Topic: Online panel and discussion of paper on Russell and James

Time: Oct 21, 2023 01:00 PM Eastern Time (US and Canada)

The next  “Russelliana” will be a presentation and panel discussion of the philosophy of Bertrand Russell and William James. It will take place on 21 Oct. 2023 at 1:00 PM EST, co-hosted by the Bertrand Russell Society and Bertrand Russell Research Centre, McMaster University, with guest participation by members of the William James Society. To receive the Zoom link, register here.

The discussion will be focused on a newly published paper by Alex Klein, “Russell’s Representationalism about Consciousness: Reconsidering His Relationship to James”, which appears in the latest issue of Russell: the Journal of Bertrand Russell Studies. Dr. Klein, Associate Professor of Philosophy and Director of the Bertrand Russell Research Centre, will be joined on a panel by Steven Levine (Philosophy, University of Massachusetts) and Donovan Wishon (Philosophy, University of Mississippi). The format will allow for an extended period of open discussion as well.

Although Dr. Klein will not be “presenting” his paper, there is an abstract below. The paper is also available digitally on Project Muse here. (For those without institutional access to this resource, the editors of the journal have requested that the article be “unlocked” for the purposes of this session).

ABSTRACT: “Russell’s Representationalism about Consciousness: Reconsidering His Relationship to James”

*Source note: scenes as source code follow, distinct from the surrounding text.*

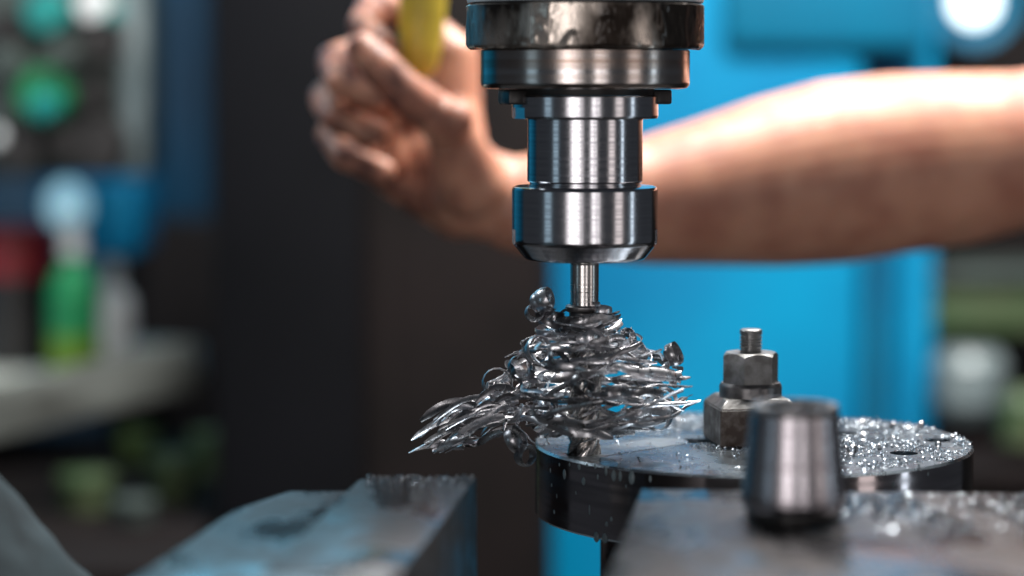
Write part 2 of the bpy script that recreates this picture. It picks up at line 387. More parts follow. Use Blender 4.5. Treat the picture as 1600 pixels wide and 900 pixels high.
for i in range(7):
    y = 553 - i * 5.2
    pr += [(17.8 * KS, zs(y)), (17.8 * KS, zs(y - .9)), (15.3 * KS, zs(y - 2.3)), (15.3 * KS, zs(y - 3.2))]
pr += [(17.8 * KS, zs(519)), (17.4 * KS, zs(516)), (15.5 * KS, zs(514)), (0, zs(513.5))]
obj('thread', lathe(pr, 48), M['nut'], cl, 50)

# ------------------------------------------------------------------ vise
ZJ = .0025
vs_ = thing('machine_vise', 'dark oil-wet steel vise with two flat-topped jaws in the foreground', 'vise', (0, -.12, -.12))
ve = vs_.location
def jaw(pts, z0, z1, m, name='jaw', bev=.0006):
    return obj(name, prism([(p.x - ve.x, p.y - ve.y) for p in pts], z0 - ve.z, z1 - ve.z, bev), m, vs_, 30)
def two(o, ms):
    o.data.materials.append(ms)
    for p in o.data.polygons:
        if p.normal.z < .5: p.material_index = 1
def plate_pts(l): return [PZ(x, y, ZJ) for x, y in l]
d = Vector((-.1135, -1, 0)).normalized()                # jaws run a little askew to the view
c1 = PZ(745, 745, ZJ); c0 = PZ(562, 748, ZJ)
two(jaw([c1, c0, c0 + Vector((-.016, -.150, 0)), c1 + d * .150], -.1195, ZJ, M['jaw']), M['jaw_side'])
lz = ZJ - .0042
l0 = PZ(556, 767, lz); l1 = PZ(450, 767, lz); l2 = PZ(362, 798, lz); l3 = PZ(212, 902, lz)
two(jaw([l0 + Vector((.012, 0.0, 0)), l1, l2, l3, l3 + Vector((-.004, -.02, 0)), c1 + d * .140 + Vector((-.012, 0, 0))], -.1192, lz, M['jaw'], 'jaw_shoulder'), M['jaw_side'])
r1 = PZ(1001, 764, ZJ); r2 = PZ(1700, 772, ZJ)
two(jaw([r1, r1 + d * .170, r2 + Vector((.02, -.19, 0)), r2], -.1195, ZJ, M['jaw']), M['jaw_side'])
obj('vise_bed', one_box(-.20, .20, -.17, .04, 0.0005, .030, bev=.002), M['jaw_side'], vs_)

# pale ground bar lying across the near end of the left jaw
a = PZ(398, 899, ZJ + .0028); b = PZ(624, 893, ZJ + .0028)
bar = thing('steel_bar', 'short pale ground steel bar lying on the near end of the left vise jaw', 'steel bar', (0, 0, ZJ))
obj('bar_body', prism([(a.x, a.y - .001), (b.x - .002, b.y - .001), (b.x - .003, b.y - .03), (a.x - .001, a.y - .03)], .0003, .0028, .0005), M['cut'], bar)

# tapered sleeve standing on the right jaw
q = PZ(1240, 812, ZJ); KC = (q.y - CAM.y) / F * 1.06
def zk(py): return P(1240, py, q.y - CAM.y).z - ZJ
tp = thing('tapered_sleeve', 'tapered brushed steel sleeve with dark foot standing on the right vise jaw', 'sleeve', (q.x, q.y, ZJ))
obj('foot', lathe([(0, .0002), (70 * KC, .0002), (72 * KC, .001), (72 * KC, zk(790)), (0, zk(790))], 96), M['black'], tp)
obj('taper', lathe([(0, zk(792)), (73 * KC, zk(792)), (77 * KC, zk(789)), (79.5 * KC, zk(782)), (79 * KC, zk(770)), (66 * KC, zk(644)), (64.5 * KC, zk(641.5)), (50 * KC, zk(640)), (48 * KC, zk(643)), (48 * KC, zk(665)), (0, zk(665))], 128), M['cone'], tp)
obj('rim', lathe([(64.8 * KC, zk(645)), (66.8 * KC, zk(645)), (65.5 * KC, zk(635)), (62 * KC, zk(631)), (52 * KC, zk(631)), (50 * KC, zk(640.5)), (64 * KC, zk(641))], 96), M['black_steel'], tp)

# ------------------------------------------------------------------ swarf
def strip(pts, nrm, w, t=.00012):
    """thin metal ribbon along pts; nrm = direction across the ribbon at each point"""
    bm = bmesh.new(); rings = []; n = len(pts)
    for i in range(n):
        tg = (pts[min(i + 1, n - 1)] - pts[max(i - 1, 0)]).normalized()
        a = (nrm[i] - tg * nrm[i].dot(tg)).normalized(); c = tg.cross(a)
        ww = w * min(1, .45 + 4.0 * min(i, n - 1 - i) / n)
        prof_ = [(-1, 0), (-.35, .30), (.35, .30), (1, 0)]
        up = [pts[i] + a * (x * ww / 2) + c * (y * ww * .35) for x, y in prof_]
        rings.append([bm.verts.new(p) for p in up] + [bm.verts.new(p - c * t) for p in reversed(up)])
    for A_, B_ in zip(rings, rings[1:]):
        for k in range(8): bm.faces.new((A_[k], A_[(k + 1) % 8], B_[(k + 1) % 8], B_[k]))
    bm.faces.new(rings[0][::-1]); bm.faces.new(rings[-1])
    return bm
def curl(c, axis, r, turns, pitch, w, ph=0):
    axis = Vector(axis).normalized(); u = axis.orthogonal().normalized(); v = axis.cross(u); pts = []; nr = []
    n = int(14 * turns) + 4
    for i in range(n):
        a = ph + turns * 2 * math.pi * i / (n - 1); k = r * (1 + .25 * i / n)
        pts.append(Vector(c) + u * (math.cos(a) * k) + v * (math.sin(a) * k) + axis * (pitch * (i / (n - 1) * turns)))
        nr.append(axis)
    return strip(pts, nr, w)
nest = thing('swarf_nest', 'tangled nest of blued steel swarf ribbons wound round the end mill', 'swarf', (0, 0, ze))
rnd = random.Random(11)
def radius_at(py):
    tab = [(485, 30), (515, 68), (550, 100), (580, 128), (610, 134), (640, 122), (660, 92), (675, 55)]
    for (a, ra), (b, rb) in zip(tab, tab[1:]):
        if py <= b: return (ra + (rb - ra) * (py - a) / (b - a)) * K
    return tab[-1][1] * K
for i in range(222):
    py = 488 + 184 * rnd.random() ** .72
    rm = radius_at(py)
    r0 = rm * (rnd.uniform(.5, 1.0) if i % 3 else rnd.uniform(.85, 1.08)) + .0012
    a0 = rnd.uniform(0, 2 * math.pi); L_ = rnd.uniform(.010, .034) if i % 16 else rnd.uniform(.04, .06); span = min(2.2 if i % 16 else 3.2, L_ / r0); n = 18 if i % 16 else 30
    off = Vector((rnd.uniform(-.002, .002) + (.0055 if 545 < py < 650 else 0) * rnd.random(), rnd.uniform(-.003, .003), 0))
    tilt = rnd.gauss(0, .17); grow = rnd.uniform(-.05, .34); roll = rnd.gauss(.10, .55); rd = rnd.gauss(0, 1.0)
    bow = rnd.gauss(0, .0012); wv = rnd.uniform(2, 6)
    z0 = zz(py) - ze; pts = []; nr = []
    for k in range(n):
        t = k / (n - 1); a = a0 + span * t; r = r0 * (1 + grow * t * t + .03 * math.sin(wv * t * 3 + i))
        pts.append(Vector((r * math.cos(a), r * math.sin(a), z0 + tilt * L_ * (t - .5) + bow * math.sin(math.pi * t) + .0004 * math.sin(wv * t * 2 + i))) + off)
        out = Vector((math.cos(a), math.sin(a), 0)); g = roll + rd * t
        nr.append(Vector((0, 0, 1)) * math.cos(g) + out * math.sin(g))
    obj('ribbon', strip(pts, nr, (.0009 + .0030 * rnd.random() ** 1.5) * (1 if i % 16 else .5)), M['swarf'], nest, 60)
# the long tail thrown out to the left
for i in range(48):
    s = rnd.random()
    x0 = 815 - 95 * s; y0 = 606 + 70 * rnd.random() + 30 * s
    L_ = rnd.uniform(40, 92)
    dd = rnd.uniform(-.014, .014)
    p0 = P(x0, y0, .83 + dd); p1 = P(x0 - L_, y0 + L_ * rnd.uniform(.28, .52), .83 + dd + rnd.uniform(-.006, .006))
    if p1.z < zz(714): p1.z = zz(714) + .001 * rnd.random()
    pts = []; nr = []; g0 = rnd.gauss(.2, .6); bw = rnd.uniform(.001, .0035); tw = rnd.gauss(0, 1.0)
    for k in range(14):
        t = k / 13; p = p0.lerp(p1, t); p.z += bw * math.sin(math.pi * t); pts.append(p - Vector((0, 0, ze)))
        nr.append(Vector((.3, math.sin(g0 + t * tw), math.cos(g0 + t * tw))))
    obj('ribbon', strip(pts, nr, .0010 + .0024 * rnd.random() ** 1.3), M['swarf'], nest, 60)
# strands that tie the outlying curls to the nest
for (ax_, ay), (bx_, by), (cx_, cy), w in [((882, 492), (862, 500), (846, 478), .0034), ((878, 512), (850, 505), (838, 486), .0026), ((985, 596), (1030, 590), (1046, 566), .0030), ((945, 560), (968, 556), (975, 540), .0024),
                                      ((975, 600), (1030, 596), (1066, 578), .0016), ((960, 590), (1020, 580), (1060, 590), .0012)]:
    A_, B_, C_ = P(ax_, ay, .824), P(bx_, by, .820), P(cx_, cy, .828); pts = []; nr = []
    for k in range(16):
        t = k / 15; pts.append(A_ * (1 - t) ** 2 + B_ * 2 * t * (1 - t) + C_ * t * t - Vector((0, 0, ze))); nr.append(Vector((.3, -.5 + t, .9 - .8 * t)))
    obj('ribbon', strip(pts, nr, w), M['swarf'], nest, 60)
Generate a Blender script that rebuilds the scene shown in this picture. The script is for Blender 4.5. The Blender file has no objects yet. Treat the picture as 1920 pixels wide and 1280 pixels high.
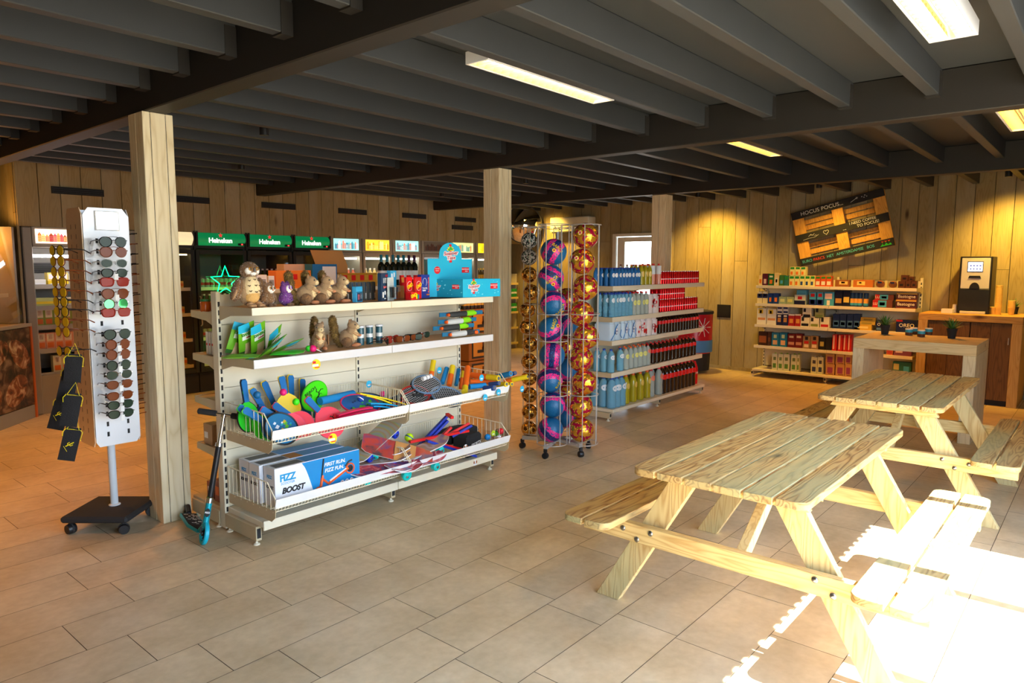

While Russell famously rejected the pragmatist theory of truth, recent scholarship portrays his post-prison accounts of belief and knowledge as resembling James’s. But deeper divisions in fact persisted between Russell and James concerning the nature of mind. I argue 1) that Russell’s neutral monist approach to consciousness in The Analysis of Mind constitutes an early form of representationalism in that he took states to be phenomenally conscious partly in virtue of (truly) representing an antecedent (typically just-passed) sensation; 2) that although James also saw representation (typically of expected kinaesthetic sensation) as a crucial component of consciousness, he contended that representation is a matter of affording future-directed action controlthat aligns with the agent’s interests; and 3) that what divides these contrasting approaches to consciousness and representation is precisely what Russell would continue to reject in the pragmatist theory of truth, namely the productive role James assigned to an agent’s interests.